Depending on how you view the importance of a trainer, Vanes Martirosyan’s task this Saturday (May 5) – the small matter of dethroning Gennady Golovkin – could be a whole lot tougher because of his choice of cornerman.

This is certainly the view of mixed martial arts fans who have watched Edmond Tarverdyan, Martirosyan’s trainer, coach various mixed martial artists over the years – most notably Ronda Rousey – and cruelly made the Armenian the butt of countless jokes.

To them, there is apparently no worse coach in MMA. To them, he is the man responsible for Rousey’s dramatic fall from grace and her inability to throw or avoid correct punches. To them, he is the gift that keeps on giving.

https://www.youtube.com/watch?v=MyMKVkcsPLo

The final nail in Edmond’s coffin were the audio clips ripped from the corner the night Rousey was gobbled up by Amanda Nunes in December 2016. Chaotic and confused, these clips captured Tarverdyan in a state of panic, seemingly unable to offer his fighter anything close to advice or encouragement.

“Head movement! Head movement! Head movement!” he yelled from his position outside the UFC’s Octagon.

What followed could have been a 911 call from a woman held captive in a cellar for ten years, so palpable was the desperation.

“Hands up, hands up, hands up!” went the initial wave of panic. “Catch her! Clinch! Head movement! Move! Move! Please! Move, move, move! Clinch, clinch, clinch! Clinch, clinch, clinch, clinch! No, no, noooooooooooo!”

Alas, Rousey was dropped and defeated and Tarverdyan’s reputation, already flimsy, was left in tatters.

Amanda Nunes

“He was screaming at the top of his lungs like someone was getting killed,” said Justin Buchholz, a coach at Team Alpha Male, who happened to be in the corner guiding Cody Garbrandt to the UFC bantamweight title just moments before Rousey’s capitulation.

“A coach has to be calm and cool. They can’t be emotional. It didn’t make any sense for him to be screaming like that. He’s already blown it. This is a professional bout, not a horror movie.

“Someone needed to grab him and slap him around the face. A loss is not the end of the world. But he saw his pay check disappearing and that’s the problem. You could hear it in his voice. His life was crumbling before his eyes.

“Look how unprofessional he is. Look at his corner work. Is that guy screaming the guy you want telling you what to do?

“I love all the guys I train, but if they lose my life is not over and their life is not over. We’re both at peace with that. They don’t want the weight of the world on their shoulders like Ronda had. Then you’re only going to handicap yourself. That’s what I did to myself as a fighter. But if you play basketball and lose, do you just stop playing basketball? No, you play again.

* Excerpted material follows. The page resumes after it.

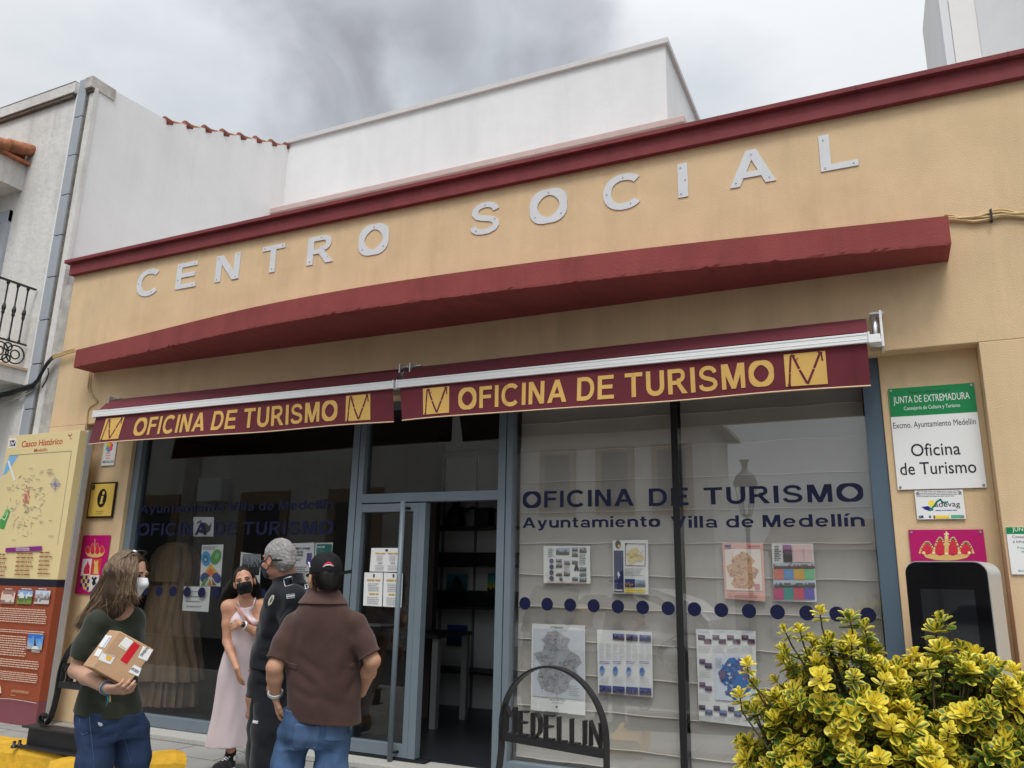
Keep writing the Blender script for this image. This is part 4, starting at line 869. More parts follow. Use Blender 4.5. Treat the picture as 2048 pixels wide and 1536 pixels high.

“Look, Ronda’s mom has been saying for years that Edmund is not the coach for her and that he hit the jackpot with her. You get these guys in martial arts who convince fighters they know this secret move. But that’s all bulls**t. You’re not going to have some secret technique. There are too many charlatans out there.”

History reveals coaches are only ever as good as the fighter they train. Or, more specifically, only as good as the form of the fighter they train.

Edmond Tarverdyan, the face of Glendale Fighting Club, is probably not the worst coach in mixed martial arts. Nor, of course, is he anywhere near the best. But his ugly demise, mercilessly played out in the public eye as a result of his star pupil’s fame, has been almighty and has brought into question his talent, however slight or significant, to such an extent that it has not only sullied his previous work but dragged a dark cloud over anybody he trains in the future, including Martirosyan, his friend, who has the mother of all assignments this weekend in Carson, California.

vanes_martirosyan

“Edmond is my head trainer and we have been training for fights, so when we got the (Golovkin) fight all I had to do was go to SNAC (Scientific Nutrition for Advanced Conditioning), where Danny Jacobs was while he prepared for GGG, for about a week and a half training in the high altitude,” said Martirosyan. “We came back down here with Jesse Forbes, a great strength and conditioning coach, and just got ready for Golovkin.

“I can honestly say, and I promise you guys, this is the first time in my life I have been so happy with my trainers and with my strength trainers. Everybody’s working together and nobody is arguing about anything.

“The good thing about Edmond is he is like a friend, like a brother. We are family. When you see how Gennady is with Abel (Sanchez, his coach) and his team, they are a class act. Well, for the first time in my life, everyone is so classy and everybody is together. They are working together rather than trying to take control of things.”

If Martirosyan, 36-3-1 (21), somehow does the unthinkable and stops the unstoppable this weekend, it’s not only a win for an Armenian inactive two years. It’s also redemption for Edmond.